Another frustration was the proliferation of people.smoking inside. Yes. Inside. Like many places in Europe, smoking seems ubiquitous in Croatia. When I first spotted someone smoking in a cafe, as I strolled past, I did a double take. It look so incongruous. After many years of smoking inside being banned in the countries I had been living in. 

Exploring New Foods

That said, it is amazing what you get used to. And before long I had no trouble enjoying some of my new favourite foods. Burek for breakfast. And ćevapćići for lunch. Both delicious. And both filling. Travelling on a budget has a way of introducing you to local foods that ordinarily you may not try. 

Cevapcici in Croatia
The life changing cevapcici

As I finished my breakfast burek we headed to the port and our 10.10am boat to Korčula. Our island hopping continues with three nights on Korčula Island, often described as a mini Dubrovnik. Having not (yet) been to Dubrovnik we didn’t know what to expect. 

In keeping with our time in Croatia so far we know we will have good weather. Clear blue waters. And very good wine. Just as long as we can also find an ATM!

Korčula Island

We did find ATMs. Lots of them. We also found a beautiful island. Small. Pretty. And mercifully quiet of the hordes of tourists I expected. Cruise ships and boats do come into Korčula on a daily basis and come the evening the streets mostly clear and become an oasis. Walking along the city’s fortified walls, with a cool evening breeze, selecting a restaurant for dinner. 

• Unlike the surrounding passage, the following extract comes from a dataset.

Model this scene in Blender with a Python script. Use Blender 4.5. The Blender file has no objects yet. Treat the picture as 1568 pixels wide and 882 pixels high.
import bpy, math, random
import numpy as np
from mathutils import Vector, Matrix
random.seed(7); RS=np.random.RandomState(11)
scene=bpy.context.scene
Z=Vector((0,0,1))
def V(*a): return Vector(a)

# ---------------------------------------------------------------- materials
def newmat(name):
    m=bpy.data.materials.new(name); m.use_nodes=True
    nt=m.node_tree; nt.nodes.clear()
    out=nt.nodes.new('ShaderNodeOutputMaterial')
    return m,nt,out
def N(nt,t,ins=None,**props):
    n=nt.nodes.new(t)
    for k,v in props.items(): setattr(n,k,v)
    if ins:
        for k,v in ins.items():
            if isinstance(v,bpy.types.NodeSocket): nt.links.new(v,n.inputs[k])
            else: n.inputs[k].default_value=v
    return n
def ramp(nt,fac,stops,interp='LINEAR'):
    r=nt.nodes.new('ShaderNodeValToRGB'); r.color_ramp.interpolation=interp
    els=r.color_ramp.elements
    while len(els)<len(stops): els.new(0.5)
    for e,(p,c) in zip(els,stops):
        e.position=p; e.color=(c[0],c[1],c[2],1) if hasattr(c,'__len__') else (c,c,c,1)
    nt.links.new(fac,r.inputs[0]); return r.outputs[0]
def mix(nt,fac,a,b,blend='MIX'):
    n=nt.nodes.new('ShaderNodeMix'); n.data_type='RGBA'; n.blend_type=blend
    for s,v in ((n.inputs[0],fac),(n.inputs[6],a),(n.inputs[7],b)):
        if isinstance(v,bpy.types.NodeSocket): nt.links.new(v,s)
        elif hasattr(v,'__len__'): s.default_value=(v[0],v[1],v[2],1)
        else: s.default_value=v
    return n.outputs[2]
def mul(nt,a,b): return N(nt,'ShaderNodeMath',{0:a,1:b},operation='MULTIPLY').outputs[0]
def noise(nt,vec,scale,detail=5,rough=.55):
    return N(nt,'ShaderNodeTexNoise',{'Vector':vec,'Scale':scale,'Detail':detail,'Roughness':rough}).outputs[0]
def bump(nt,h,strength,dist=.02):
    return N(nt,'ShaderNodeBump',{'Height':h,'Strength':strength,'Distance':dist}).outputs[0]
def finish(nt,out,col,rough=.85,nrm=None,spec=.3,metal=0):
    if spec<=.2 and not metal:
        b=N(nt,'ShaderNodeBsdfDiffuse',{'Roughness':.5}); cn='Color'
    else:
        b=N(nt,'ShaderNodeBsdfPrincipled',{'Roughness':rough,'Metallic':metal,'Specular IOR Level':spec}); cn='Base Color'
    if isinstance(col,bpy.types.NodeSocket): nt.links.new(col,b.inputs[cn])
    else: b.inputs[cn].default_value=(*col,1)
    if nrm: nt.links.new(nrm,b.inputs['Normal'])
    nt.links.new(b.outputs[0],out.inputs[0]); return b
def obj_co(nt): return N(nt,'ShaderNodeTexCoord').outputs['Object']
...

Exploring the wine of Korčula 

Korčula is also renowned for its wine. In particular the Pôsip grape that makes very good white wine. We spent a day on a wine tour of the island, just four of us, visiting a number of very rural, and basic, cellar doors. The wine was a better quality than the wineries. That said, service was good and we had a very enjoyable day. 

Wine tasting in Korcula, Croatia

Korčula old town is built in the fashion of a “fish bone” allowing for the winds to be redirected through the town. Dubrovnik is built on the same design as were to find out a few days later. 

Rocking our new merch on the wine tour

It was in Korčula that I reignited my love affair with the ćevapćići. A meat lovers heaven. The number of sausages determined by whether you get small or large, the resulting sandwich keeps you full for the rest of the day. 

We really enjoyed our time on Korčula and would highly recommend it for a visit. As with all of Croatia there are heaps of accommodation options. Again, we booked a private apartment, being met by the owner Felip at the port with a “Victoria Harper” sign. He walked with us the short distance to what turned out to be an excellent apartment. With our own little courtyard for afternoon glasses of Posip. 

It wasn’t just wine we enjoyed in the courtyard. All travellers will know that your best friend, when it comes to a travelling budget, is the humble picnic. And many times we self catered, stocking up on bread, meats, cheeses, and more importantly, beer or wine. And as frugal as we are, or maybe it is how we have been brought up, we can’t throw anything away. In Korcula, this resulted in Victoria having a sandwich the size of a small football. Yes, for those of you wondering, she did finish it.

Lunch is served

Back to the boat, Dubrovnik bound

Checking out, we had a final look around the apartment. Some of the places we stay I can’t wait to see the back of. This place, I could have happily stayed in. Perhaps getting a job selling ćevapćići. However, a rolling stone gathers no moss, and we had a boat to catch. We were leaving “mini Dubrovnik, and heading for the real thing.